What the task asks>
Copy exactly the lines of the records below, and only those lines, beginning with the line that contains "Write part 4" and ending with the line that contains "for y in (21, 24.4): mb".

Scenes as source code:
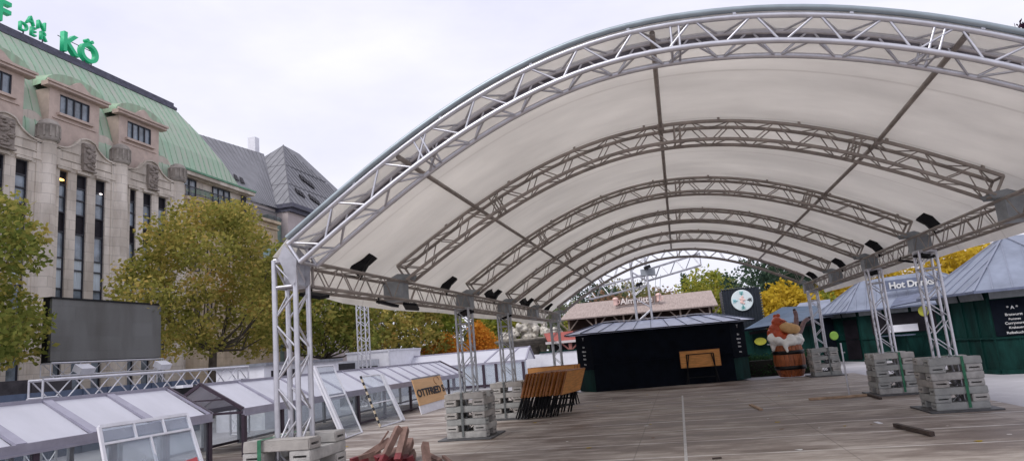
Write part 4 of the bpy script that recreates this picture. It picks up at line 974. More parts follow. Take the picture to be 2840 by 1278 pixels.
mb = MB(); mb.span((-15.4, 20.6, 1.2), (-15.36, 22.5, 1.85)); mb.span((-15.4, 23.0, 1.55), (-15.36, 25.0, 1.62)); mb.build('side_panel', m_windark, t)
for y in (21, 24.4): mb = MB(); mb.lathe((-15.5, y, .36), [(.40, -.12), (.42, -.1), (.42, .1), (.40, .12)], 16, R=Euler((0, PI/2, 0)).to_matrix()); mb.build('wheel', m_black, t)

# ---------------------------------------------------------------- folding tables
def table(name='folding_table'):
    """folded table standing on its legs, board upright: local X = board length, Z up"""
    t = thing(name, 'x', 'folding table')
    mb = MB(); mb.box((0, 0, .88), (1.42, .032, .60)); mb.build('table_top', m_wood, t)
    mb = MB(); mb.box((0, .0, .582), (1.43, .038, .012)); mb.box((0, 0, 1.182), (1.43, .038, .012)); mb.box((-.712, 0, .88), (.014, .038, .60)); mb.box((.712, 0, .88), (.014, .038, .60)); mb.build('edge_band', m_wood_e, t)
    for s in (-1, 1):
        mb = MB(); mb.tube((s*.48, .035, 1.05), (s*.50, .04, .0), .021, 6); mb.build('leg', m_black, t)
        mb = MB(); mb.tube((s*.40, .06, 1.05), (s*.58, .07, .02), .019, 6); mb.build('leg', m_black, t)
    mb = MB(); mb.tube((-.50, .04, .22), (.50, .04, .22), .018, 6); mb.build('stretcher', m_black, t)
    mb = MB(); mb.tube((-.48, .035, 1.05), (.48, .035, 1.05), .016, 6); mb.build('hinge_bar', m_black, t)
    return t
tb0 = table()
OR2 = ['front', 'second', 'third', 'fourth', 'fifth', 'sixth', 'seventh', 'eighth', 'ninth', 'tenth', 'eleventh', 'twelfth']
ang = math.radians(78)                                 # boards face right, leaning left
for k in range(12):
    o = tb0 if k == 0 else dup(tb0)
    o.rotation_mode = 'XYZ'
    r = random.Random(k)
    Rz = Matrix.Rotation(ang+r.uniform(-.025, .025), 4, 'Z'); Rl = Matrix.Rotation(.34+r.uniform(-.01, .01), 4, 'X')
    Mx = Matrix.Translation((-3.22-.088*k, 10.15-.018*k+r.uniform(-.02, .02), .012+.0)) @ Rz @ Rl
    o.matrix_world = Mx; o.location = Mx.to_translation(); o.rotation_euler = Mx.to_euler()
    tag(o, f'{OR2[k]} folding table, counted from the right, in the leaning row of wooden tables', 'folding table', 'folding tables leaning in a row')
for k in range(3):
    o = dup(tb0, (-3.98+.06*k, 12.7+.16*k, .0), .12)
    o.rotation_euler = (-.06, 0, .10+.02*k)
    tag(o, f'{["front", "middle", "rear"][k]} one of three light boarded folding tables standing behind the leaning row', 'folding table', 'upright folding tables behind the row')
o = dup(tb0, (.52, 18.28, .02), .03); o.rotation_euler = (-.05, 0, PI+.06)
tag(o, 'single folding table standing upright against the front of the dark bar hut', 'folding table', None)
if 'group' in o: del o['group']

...

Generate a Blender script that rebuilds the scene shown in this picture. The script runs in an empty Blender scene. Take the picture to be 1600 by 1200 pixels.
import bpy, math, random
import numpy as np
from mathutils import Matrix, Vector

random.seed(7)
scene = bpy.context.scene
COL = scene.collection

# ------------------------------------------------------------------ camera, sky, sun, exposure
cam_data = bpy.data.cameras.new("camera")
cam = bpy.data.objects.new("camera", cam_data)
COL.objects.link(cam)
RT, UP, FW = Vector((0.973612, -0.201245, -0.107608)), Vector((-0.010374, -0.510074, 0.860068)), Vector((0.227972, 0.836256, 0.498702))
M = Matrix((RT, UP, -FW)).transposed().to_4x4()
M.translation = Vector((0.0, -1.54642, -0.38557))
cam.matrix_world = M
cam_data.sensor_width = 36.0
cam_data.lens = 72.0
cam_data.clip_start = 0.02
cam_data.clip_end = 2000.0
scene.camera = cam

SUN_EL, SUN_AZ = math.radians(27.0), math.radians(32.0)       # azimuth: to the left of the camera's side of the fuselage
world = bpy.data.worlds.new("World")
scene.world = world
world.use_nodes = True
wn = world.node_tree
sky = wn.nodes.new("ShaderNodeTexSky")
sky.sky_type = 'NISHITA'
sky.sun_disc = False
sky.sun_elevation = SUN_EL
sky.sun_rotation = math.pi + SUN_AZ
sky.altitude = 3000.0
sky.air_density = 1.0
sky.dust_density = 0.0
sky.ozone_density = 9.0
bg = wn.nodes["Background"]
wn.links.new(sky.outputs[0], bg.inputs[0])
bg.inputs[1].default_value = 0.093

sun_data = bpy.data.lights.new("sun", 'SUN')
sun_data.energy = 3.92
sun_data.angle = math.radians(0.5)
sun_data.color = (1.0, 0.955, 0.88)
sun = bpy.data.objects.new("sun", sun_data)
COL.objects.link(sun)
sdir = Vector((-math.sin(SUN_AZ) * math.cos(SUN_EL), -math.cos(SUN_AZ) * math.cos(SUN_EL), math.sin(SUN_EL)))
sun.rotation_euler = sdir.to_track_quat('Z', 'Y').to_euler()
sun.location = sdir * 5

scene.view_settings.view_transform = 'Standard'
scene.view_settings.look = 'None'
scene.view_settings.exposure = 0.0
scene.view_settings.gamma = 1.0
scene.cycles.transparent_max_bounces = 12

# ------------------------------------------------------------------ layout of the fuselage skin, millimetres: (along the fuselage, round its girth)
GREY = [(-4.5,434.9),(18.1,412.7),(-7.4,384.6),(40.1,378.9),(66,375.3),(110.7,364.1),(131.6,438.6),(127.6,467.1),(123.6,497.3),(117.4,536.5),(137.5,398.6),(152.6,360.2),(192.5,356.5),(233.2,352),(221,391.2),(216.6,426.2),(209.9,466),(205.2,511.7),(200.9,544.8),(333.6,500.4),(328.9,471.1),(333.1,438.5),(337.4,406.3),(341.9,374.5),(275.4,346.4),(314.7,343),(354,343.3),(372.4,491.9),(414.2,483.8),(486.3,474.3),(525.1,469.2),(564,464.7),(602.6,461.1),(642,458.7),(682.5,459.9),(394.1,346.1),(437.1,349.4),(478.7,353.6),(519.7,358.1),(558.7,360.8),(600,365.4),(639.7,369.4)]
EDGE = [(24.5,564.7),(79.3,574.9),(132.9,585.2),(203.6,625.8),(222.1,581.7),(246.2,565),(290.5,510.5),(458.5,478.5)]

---

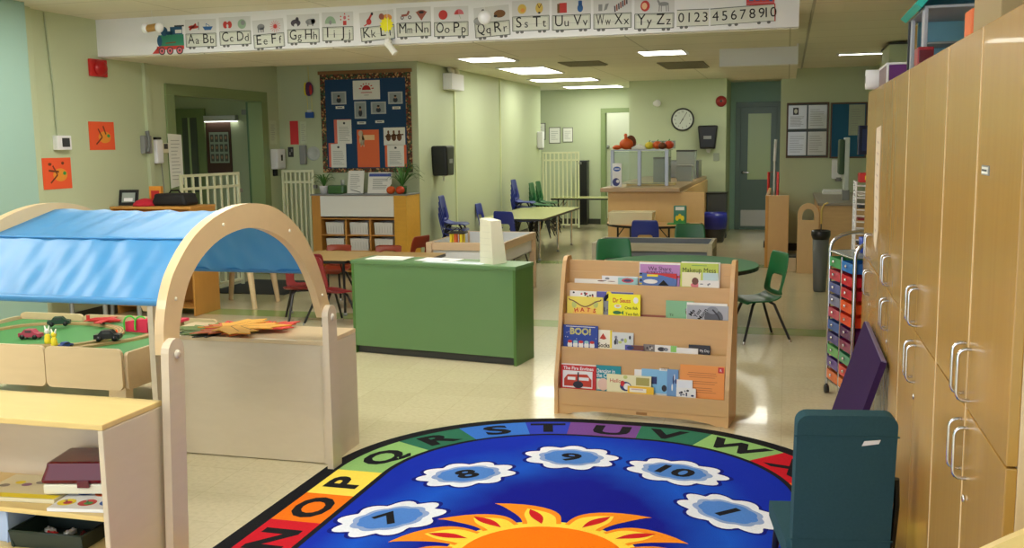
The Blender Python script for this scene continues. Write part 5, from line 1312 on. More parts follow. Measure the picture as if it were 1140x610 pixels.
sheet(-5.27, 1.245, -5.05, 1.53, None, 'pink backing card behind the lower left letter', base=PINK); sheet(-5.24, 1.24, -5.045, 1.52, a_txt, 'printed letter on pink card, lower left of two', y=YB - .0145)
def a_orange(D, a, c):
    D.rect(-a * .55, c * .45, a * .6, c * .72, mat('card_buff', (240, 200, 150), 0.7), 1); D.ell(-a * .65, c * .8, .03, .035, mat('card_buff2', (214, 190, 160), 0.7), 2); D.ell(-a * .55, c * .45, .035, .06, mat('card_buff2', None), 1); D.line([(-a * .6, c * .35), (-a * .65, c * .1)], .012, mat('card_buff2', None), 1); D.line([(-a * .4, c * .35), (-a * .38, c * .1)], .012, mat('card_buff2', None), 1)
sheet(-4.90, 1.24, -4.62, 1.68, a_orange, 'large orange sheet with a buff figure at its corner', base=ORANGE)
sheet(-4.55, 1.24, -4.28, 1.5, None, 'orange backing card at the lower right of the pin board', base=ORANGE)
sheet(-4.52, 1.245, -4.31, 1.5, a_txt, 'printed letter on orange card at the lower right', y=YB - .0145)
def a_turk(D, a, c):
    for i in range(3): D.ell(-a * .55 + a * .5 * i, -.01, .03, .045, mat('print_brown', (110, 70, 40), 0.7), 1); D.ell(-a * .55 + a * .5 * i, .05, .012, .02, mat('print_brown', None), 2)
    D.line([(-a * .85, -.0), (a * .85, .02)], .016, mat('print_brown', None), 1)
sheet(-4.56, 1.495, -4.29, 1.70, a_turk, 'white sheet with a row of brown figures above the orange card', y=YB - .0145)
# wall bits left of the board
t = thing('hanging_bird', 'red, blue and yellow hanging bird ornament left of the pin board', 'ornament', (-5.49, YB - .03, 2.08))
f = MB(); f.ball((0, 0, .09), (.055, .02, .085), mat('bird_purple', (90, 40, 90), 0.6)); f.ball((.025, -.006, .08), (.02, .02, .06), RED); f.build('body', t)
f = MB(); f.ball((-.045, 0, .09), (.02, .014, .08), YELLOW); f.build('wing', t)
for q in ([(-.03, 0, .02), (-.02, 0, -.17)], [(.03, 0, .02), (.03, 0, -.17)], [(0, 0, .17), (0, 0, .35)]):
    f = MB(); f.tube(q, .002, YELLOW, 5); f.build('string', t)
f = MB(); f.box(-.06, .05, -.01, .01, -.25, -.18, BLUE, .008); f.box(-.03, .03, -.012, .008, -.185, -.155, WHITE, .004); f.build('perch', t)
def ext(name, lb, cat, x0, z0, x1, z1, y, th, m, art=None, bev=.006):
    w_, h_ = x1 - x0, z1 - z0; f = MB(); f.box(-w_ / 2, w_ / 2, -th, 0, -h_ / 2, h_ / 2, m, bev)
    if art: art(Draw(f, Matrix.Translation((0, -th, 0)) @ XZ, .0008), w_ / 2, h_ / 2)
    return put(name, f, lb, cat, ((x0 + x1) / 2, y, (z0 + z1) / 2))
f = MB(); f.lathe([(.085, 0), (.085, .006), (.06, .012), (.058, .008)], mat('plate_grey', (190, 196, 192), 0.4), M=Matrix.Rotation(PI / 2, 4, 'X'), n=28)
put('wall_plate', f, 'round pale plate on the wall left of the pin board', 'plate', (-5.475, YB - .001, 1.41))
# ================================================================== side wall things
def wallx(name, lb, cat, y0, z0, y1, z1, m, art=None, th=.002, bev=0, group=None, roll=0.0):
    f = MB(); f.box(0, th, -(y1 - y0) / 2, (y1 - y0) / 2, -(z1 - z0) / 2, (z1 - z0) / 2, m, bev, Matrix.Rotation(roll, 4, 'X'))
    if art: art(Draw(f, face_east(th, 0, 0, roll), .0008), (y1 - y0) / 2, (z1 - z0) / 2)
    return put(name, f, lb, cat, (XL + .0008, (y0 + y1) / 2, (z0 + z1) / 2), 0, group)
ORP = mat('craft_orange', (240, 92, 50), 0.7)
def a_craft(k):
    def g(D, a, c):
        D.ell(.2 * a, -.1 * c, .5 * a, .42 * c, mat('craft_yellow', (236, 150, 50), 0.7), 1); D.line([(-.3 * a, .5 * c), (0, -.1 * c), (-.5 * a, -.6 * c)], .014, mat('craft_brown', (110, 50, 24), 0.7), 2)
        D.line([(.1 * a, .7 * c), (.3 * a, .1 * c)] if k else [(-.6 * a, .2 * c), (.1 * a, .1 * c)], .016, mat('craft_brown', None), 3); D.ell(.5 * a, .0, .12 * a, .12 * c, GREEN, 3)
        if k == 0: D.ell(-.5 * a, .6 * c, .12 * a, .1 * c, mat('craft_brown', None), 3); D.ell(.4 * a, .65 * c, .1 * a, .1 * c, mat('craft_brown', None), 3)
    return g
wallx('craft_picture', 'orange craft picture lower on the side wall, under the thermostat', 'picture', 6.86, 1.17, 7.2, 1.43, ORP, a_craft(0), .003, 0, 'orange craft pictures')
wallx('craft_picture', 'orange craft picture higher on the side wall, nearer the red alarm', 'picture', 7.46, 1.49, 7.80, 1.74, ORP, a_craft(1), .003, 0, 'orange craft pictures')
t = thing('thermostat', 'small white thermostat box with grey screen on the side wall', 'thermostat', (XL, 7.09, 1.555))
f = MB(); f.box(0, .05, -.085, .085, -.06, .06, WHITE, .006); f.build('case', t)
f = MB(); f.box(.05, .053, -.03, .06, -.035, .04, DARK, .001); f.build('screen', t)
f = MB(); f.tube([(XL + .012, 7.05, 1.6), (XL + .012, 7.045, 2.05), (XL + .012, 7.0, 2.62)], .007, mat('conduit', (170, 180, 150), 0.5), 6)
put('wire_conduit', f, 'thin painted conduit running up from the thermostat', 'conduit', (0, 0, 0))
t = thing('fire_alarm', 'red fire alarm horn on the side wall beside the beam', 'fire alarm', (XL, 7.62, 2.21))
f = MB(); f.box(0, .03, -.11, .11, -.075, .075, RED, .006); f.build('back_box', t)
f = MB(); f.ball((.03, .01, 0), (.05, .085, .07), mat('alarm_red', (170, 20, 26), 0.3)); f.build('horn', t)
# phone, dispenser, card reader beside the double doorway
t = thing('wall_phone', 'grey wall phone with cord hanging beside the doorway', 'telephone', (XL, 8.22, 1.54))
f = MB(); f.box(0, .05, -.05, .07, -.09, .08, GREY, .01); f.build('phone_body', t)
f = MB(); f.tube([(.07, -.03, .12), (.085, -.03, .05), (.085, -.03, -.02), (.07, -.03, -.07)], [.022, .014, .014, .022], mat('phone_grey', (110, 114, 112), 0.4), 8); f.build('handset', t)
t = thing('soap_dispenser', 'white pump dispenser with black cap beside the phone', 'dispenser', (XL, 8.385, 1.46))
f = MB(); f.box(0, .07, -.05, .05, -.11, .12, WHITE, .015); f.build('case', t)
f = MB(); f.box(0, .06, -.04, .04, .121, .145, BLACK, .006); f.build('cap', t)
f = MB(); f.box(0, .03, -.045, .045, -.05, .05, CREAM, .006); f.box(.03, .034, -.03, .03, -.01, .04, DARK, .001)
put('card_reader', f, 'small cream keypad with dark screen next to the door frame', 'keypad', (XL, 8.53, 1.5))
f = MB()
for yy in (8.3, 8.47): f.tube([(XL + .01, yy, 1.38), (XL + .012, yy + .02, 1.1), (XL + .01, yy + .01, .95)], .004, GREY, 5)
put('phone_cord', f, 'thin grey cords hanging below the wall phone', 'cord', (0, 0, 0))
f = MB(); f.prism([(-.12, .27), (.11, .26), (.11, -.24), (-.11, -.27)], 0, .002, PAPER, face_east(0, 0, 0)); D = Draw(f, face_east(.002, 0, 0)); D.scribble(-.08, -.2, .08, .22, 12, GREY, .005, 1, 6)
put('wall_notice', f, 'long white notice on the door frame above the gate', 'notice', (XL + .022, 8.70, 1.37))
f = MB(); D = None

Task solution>
Write part 4 of the bpy script that recreates this picture. It picks up at line 974. More parts follow. Take the picture to be 2840 by 1278 pixels.
mb = MB(); mb.span((-15.4, 20.6, 1.2), (-15.36, 22.5, 1.85)); mb.span((-15.4, 23.0, 1.55), (-15.36, 25.0, 1.62)); mb.build('side_panel', m_windark, t)
for y in (21, 24.4): mb = MB(); mb.lathe((-15.5, y, .36), [(.40, -.12), (.42, -.1), (.42, .1), (.40, .12)], 16, R=Euler((0, PI/2, 0)).to_matrix()); mb.build('wheel', m_black, t)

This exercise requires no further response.